When the fun stops completely, final velocity is zero. The time taken will be-
Substituting given values in eq (1), we get,
$\begin{aligned} & 0=\omega -\dfrac{3\omega }{4t}\times t' \\\ & \Rightarrow \dfrac{3\omega }{4t}\times t'=\omega \\\ & \therefore t'=\dfrac{4t}{3} \\\ \end{aligned}$
The time taken by the fan to completely stop is $\dfrac{4t}{3}$.
Using the following equation of motion,
${{\omega }^{2}}=\omega _{0}^{2}+2\alpha \theta$ - (2)
Here, $\theta$ is the angular displacement covered by the fan
Substituting given values for when the fan stops completely in the above equation, we get,
$\begin{aligned} & 0={{\omega }^{2}}-2\times \dfrac{3\omega }{4t}\theta \\\ & \Rightarrow 2\times \dfrac{3\omega }{4t}\theta ={{\omega }^{2}} \\\ & \Rightarrow \theta =\dfrac{4t\omega }{6} \\\ \end{aligned}$
Therefore, the total angular displacement covered by the fan until it comes to rest is $\dfrac{4t\omega }{6}$.
Now, substituting values when initial velocity is $\omega$, final velocity is $\dfrac{\omega }{4}$ in time $'t'$ and $'n'$ revolutions are completed in eq (2), we get,
$\begin{aligned} & {{\left( \dfrac{\omega }{4} \right)}^{2}}={{\omega }^{2}}-2\times \dfrac{3\omega }{4t}n \\\ & \Rightarrow 2\times \dfrac{3\omega }{4t}n={{\omega }^{2}}-\dfrac{{{\omega }^{2}}}{16} \\\ & \Rightarrow 2\times \dfrac{3\omega }{4t}n=\dfrac{15{{\omega }^{2}}}{16} \\\ & \Rightarrow \omega =\dfrac{8n}{5t} \\\ \end{aligned}$
Therefore, substituting the value of $\omega$ in the number of revolutions made by the fan until it completely stops is-
$\dfrac{4t\omega }{6}=\dfrac{4t}{6}\times \dfrac{8n}{5t}=\dfrac{16n}{15}$
Therefore, the total number of revolutions completed by the fan until it completely stops is $\dfrac{16n}{15}$. Hence, the correct option is (C).

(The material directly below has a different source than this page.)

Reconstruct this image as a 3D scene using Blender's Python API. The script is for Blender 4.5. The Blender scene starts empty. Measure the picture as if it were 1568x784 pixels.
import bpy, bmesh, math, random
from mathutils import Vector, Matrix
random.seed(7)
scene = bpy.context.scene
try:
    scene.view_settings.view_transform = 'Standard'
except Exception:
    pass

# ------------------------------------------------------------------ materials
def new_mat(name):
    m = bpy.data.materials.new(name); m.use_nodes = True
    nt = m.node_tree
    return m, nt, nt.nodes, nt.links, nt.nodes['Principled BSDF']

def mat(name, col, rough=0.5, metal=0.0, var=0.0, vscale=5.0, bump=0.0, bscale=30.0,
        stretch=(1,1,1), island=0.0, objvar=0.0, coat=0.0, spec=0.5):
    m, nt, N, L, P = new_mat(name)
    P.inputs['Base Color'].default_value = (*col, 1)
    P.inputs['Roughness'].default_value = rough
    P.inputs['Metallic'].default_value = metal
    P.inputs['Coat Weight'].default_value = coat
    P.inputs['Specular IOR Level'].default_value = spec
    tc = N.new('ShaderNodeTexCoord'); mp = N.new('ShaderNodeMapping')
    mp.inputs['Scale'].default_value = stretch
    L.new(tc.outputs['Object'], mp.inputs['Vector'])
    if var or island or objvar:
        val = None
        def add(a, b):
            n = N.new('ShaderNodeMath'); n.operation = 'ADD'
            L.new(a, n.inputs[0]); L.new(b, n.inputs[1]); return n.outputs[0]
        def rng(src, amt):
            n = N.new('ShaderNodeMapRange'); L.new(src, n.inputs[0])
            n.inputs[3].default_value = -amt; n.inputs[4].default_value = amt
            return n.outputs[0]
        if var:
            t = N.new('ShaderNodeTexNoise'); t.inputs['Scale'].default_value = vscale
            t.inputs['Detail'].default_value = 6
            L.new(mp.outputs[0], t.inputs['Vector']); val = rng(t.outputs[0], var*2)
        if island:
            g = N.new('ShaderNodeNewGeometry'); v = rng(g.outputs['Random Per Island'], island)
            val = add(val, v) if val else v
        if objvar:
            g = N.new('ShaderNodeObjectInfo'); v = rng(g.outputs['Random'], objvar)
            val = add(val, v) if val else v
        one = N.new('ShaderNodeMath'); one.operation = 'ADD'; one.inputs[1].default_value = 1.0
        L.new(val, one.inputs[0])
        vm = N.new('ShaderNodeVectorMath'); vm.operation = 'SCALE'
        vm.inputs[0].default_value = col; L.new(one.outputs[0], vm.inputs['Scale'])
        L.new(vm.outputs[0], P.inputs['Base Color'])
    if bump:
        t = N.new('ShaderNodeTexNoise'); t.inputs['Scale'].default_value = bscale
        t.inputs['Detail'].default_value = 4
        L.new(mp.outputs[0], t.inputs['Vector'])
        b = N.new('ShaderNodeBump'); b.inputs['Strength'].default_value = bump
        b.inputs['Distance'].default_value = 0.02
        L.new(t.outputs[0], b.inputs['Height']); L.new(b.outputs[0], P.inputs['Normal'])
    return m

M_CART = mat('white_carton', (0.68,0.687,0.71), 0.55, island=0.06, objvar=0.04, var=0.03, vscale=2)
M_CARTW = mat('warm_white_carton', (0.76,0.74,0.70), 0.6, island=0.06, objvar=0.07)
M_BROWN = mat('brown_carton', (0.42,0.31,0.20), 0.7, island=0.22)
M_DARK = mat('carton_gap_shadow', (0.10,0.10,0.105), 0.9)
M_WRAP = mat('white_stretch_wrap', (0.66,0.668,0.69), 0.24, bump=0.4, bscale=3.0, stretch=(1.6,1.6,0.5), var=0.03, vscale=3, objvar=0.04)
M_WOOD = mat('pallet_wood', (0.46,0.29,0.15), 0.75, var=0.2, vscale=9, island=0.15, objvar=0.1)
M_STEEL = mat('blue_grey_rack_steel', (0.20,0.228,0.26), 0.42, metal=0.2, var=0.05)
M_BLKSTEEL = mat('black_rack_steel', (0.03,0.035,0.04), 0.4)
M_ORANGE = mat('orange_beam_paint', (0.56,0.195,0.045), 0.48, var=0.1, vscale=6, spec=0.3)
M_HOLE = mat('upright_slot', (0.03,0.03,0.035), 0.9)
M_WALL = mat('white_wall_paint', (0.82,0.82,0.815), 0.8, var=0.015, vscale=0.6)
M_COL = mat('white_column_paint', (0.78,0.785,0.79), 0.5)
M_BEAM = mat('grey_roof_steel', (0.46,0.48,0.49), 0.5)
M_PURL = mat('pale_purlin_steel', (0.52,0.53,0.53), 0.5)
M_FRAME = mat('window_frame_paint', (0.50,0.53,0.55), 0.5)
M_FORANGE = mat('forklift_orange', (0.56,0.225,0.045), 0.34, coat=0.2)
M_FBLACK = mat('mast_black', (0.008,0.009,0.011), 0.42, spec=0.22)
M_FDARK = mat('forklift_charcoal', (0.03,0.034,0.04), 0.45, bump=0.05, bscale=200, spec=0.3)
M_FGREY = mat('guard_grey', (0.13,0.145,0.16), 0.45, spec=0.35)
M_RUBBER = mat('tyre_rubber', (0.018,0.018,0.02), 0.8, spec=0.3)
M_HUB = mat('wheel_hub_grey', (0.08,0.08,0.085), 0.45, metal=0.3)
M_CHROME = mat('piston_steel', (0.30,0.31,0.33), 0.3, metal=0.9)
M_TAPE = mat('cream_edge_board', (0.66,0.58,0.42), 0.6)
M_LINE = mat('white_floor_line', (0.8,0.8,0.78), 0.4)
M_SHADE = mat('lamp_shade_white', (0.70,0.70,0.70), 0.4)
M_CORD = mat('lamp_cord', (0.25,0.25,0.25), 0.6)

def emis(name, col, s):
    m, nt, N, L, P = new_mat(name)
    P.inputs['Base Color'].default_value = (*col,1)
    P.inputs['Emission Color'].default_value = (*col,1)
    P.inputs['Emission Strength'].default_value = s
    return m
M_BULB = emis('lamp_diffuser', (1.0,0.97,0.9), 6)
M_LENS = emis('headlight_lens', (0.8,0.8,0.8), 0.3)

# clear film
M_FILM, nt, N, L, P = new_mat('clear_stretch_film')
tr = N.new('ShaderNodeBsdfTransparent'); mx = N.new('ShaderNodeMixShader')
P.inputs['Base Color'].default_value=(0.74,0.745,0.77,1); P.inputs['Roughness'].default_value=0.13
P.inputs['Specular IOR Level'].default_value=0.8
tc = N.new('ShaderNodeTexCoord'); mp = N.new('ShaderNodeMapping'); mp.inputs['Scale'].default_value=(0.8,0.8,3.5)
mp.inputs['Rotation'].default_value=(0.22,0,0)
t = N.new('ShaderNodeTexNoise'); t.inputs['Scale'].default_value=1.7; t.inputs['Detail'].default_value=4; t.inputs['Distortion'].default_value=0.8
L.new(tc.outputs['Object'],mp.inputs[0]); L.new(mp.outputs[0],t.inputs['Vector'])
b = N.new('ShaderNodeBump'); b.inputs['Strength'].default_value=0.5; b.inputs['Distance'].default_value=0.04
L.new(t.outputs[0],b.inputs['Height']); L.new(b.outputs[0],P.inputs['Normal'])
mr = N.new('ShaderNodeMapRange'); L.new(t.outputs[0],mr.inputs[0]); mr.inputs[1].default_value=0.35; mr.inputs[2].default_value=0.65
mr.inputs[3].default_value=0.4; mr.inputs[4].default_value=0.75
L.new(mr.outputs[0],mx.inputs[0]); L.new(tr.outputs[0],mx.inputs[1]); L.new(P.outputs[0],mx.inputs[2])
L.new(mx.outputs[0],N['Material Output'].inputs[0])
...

Note: The equations of motion in circular motion are analogous to equations of motion in a straight line. The acceleration is negative when a body is coming to rest. The equations of motion can be applied only when the acceleration of the body is constant. The angle covered in one revolution is the total angle of a circle.